Most Kings fans were cautiously optimistic that Ranadive and Sacramento Mayor Kevin Johnson could block the move, but there were no guarantees. It wasn’t until mid-May that the NBA vetoed the Seattle plan. The Maloofs then sold the Kings to Ranadive’s group in a deal that valued the team at $535 million, an NBA record at the time.

Ranadive hasn’t produced a winner yet, but four longtime fans tailgating outside the arena before Wednesday’s game toasted the season anyway, hoisting glasses of white wine to celebrate the new atmosphere around the Kings organization.

“Tremendous difference,” said one of the foursome, Dexter Bergounous. “This new ownership – they want to win. They’re going out and getting players and spending money.”

Even as the losses have accumulated, fans said there’s more energy on the floor and in the stands. In prior years, fans “expected the team to lose,” said Jason Smith of Yuba City, a season ticket holder sitting in the upper bowl. “This year, they expect a win. It’s a more positive atmosphere.”

Renewed fan enthusiasm wasn’t simply a function of the departure of the unpopular Maloofs, who flirted with a move to Anaheim in 2011. Hailed as white knights for keeping the team in town, the new owners deserve credit for refusing to take Sacramento for granted, said Andy Dolich, a Bay Area sports business consultant.
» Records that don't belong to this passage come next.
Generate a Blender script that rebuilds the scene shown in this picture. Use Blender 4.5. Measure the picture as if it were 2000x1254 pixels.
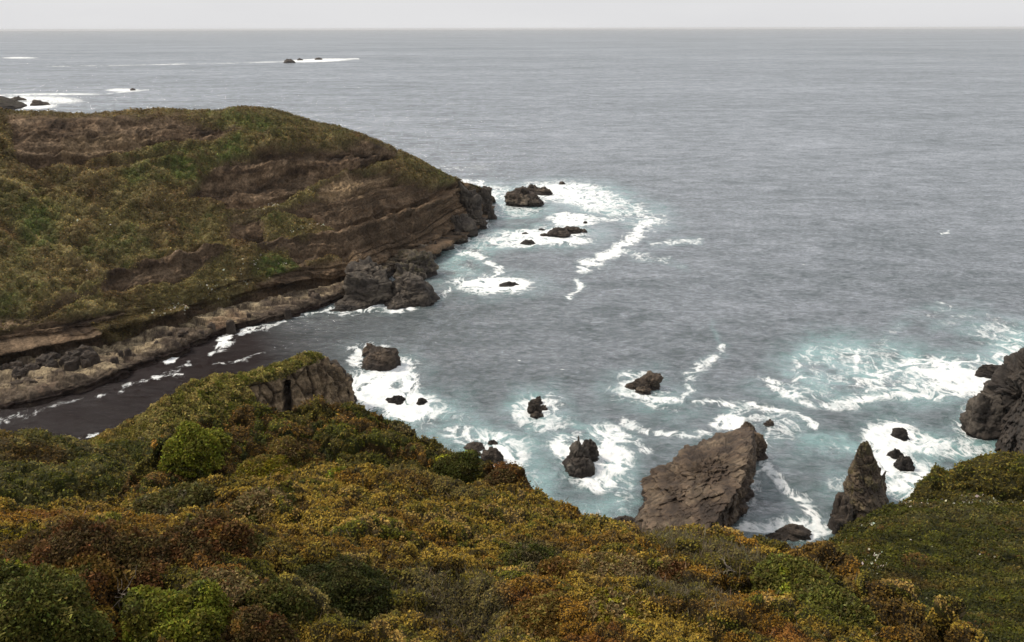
import bpy, math, random
import numpy as np
from mathutils import Matrix

# ------------------------------------------------------------------ camera, sky, sun
SC = bpy.context.scene
for o in list(bpy.data.objects): bpy.data.objects.remove(o)
H = 80.0                     # eye height above the sea, metres
F = 1732.0                   # focal length in pixels of a 2000 px wide frame
PITCH = math.radians(18.27); ROLL = math.radians(-0.143)
cam_d = bpy.data.cameras.new('camera'); cam = bpy.data.objects.new('camera', cam_d)
SC.collection.objects.link(cam); SC.camera = cam
cam_d.sensor_width = 36; cam_d.lens = 36 * F / 2000; cam_d.clip_start = 0.5; cam_d.clip_end = 200000
RM = Matrix.Rotation(math.pi / 2 - PITCH, 4, 'X') @ Matrix.Rotation(ROLL, 4, 'Z')
cam.matrix_world = Matrix.Translation((0, 0, H)) @ RM

SUN_EL = math.radians(50); SUN_AZ = math.radians(-78)      # azimuth from +Y, negative = left
world = bpy.data.worlds.new('World'); SC.world = world; world.use_nodes = True
nt = world.node_tree; nt.nodes.clear()
N = nt.nodes.new; L = nt.links.new
out = N('ShaderNodeOutputWorld'); bg = N('ShaderNodeBackground'); bg.inputs[1].default_value = 0.1
sky = N('ShaderNodeTexSky'); sky.sky_type = 'NISHITA'; sky.sun_disc = False
sky.sun_elevation = SUN_EL; sky.sun_rotation = SUN_AZ; sky.air_density = 1.0; sky.dust_density = 3.0
tc = N('ShaderNodeTexCoord'); mp = N('ShaderNodeMapping'); mp.inputs['Scale'].default_value = (1.2, 1.2, 7)
cn = N('ShaderNodeTexNoise'); cn.inputs['Scale'].default_value = 1.6; cn.inputs['Detail'].default_value = 5
cr = N('ShaderNodeValToRGB')
cr.color_ramp.elements[0].position = 0.25; cr.color_ramp.elements[0].color = (0.695, 0.695, 0.71, 1)
cr.color_ramp.elements[1].position = 0.75; cr.color_ramp.elements[1].color = (0.80, 0.80, 0.805, 1)
# overcast layer: paler overhead, as an even cloud sheet is
sp = N('ShaderNodeSeparateXYZ'); mr = N('ShaderNodeMapRange'); mr.inputs[1].default_value = 0.0; mr.inputs[2].default_value = 0.6
mr.inputs[3].default_value = 10.9; mr.inputs[4].default_value = 10.2
vm = N('ShaderNodeVectorMath'); vm.operation = 'SCALE'
mx = N('ShaderNodeMixRGB'); mx.inputs[0].default_value = 0.93
L(tc.outputs['Generated'], mp.inputs[0]); L(mp.outputs[0], cn.inputs[0]); L(cn.outputs[0], cr.inputs[0])
L(tc.outputs['Generated'], sp.inputs[0]); L(sp.outputs[2], mr.inputs[0])
L(cr.outputs[0], vm.inputs[0]); L(mr.outputs[0], vm.inputs['Scale'])
L(sky.outputs[0], mx.inputs[1]); L(vm.outputs[0], mx.inputs[2]); L(mx.outputs[0], bg.inputs[0]); L(bg.outputs[0], out.inputs[0])

sd = bpy.data.lights.new('sun', 'SUN'); sd.energy = 3.1; sd.angle = math.radians(12); sd.color = (1.0, 0.91, 0.77)
sun = bpy.data.objects.new('sun', sd); SC.collection.objects.link(sun)
sun.rotation_euler = (-(math.pi / 2 - SUN_EL), 0, -SUN_AZ)   # light travels from the front left, behind the cloud
SC.view_settings.view_transform = 'Standard'; SC.view_settings.look = 'None'
SC.view_settings.exposure = 0.0; SC.view_settings.gamma = 1.0; SC.view_settings.use_curve_mapping = False
SC.render.resolution_x = 1024; SC.render.resolution_y = 642

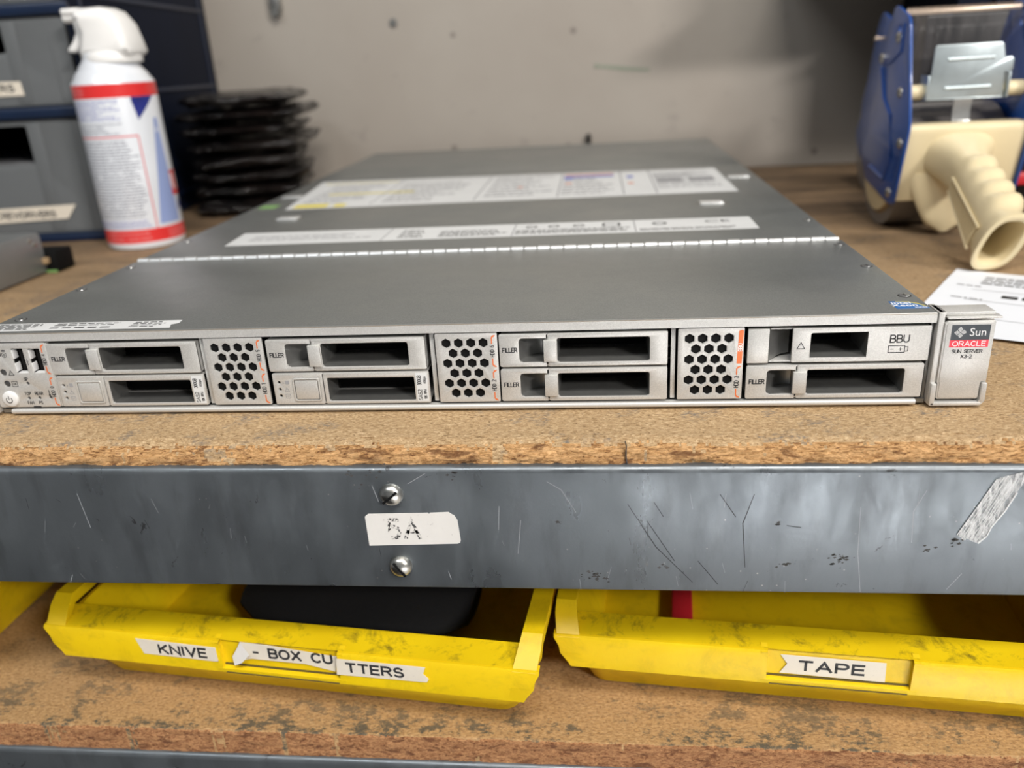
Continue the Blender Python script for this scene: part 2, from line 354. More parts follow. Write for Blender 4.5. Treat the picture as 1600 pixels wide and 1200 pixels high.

“They said, ‘We’re not going to be able to turn it around overnight, but we’re going to do everything in our power ... to get back to where this franchise was,’ ” said Dolich, a former executive with the Golden State Warriors and Memphis Grizzlies.

Improvements were evident on and off the court. Player payroll, among the league’s lowest the past few seasons, increased 17 percent this year to nearly $63 million, according to All but invisible around the NBA in recent years, the Kings raised their profile considerably, adding TV personality and former Kings nemesis Shaquille O’Neal as a part owner and bringing Google Glass and other high-tech gadgetry to the fan experience. The leadership of Ranadive, a native of India, provided international exposure.

Sleep Train got new concession stands, locker rooms, VIP lounges and other improvements. Two of the entrances were “branded” for the first time, by Kaiser Permanente and Golden 1 Credit Union, a symbol of the new owners’ ability to tap the corporate community for dollars. Granger said sponsorship revenue more than doubled this year.

More physical improvements are coming at Sleep Train for next year, Granger said, although he wouldn’t go into details.

“We will continue to invest in our product,” said Granger, who was hired away from the NBA’s headquarters last summer. “We’re not going to be on hiatus” just because the old arena is a lame duck, he said.

As for the new arena, the Kings spent $36 million buying Downtown Plaza and have worked with city officials and architects on designing the $448 million arena and surrounding development. They also worked with city attorneys to fend off a lawsuit that would have forced a public vote on arena subsidies, which might have jeopardized the project.

City staffers will release an update today on the development agreement with the Kings, including the city’s proposed $258 million subsidy. The City Council is expected to approve the project May 13, with groundbreaking set for sometime in the summer.

Granger said the agreement with the city will follow closely the nonbinding term sheet approved by the City Council in March 2013. The next few weeks will be spent plowing through details of the plan.

“We’re making great progress,” Granger said. “We’re going to be ready to go May 13.” The arena is scheduled to open in 2016.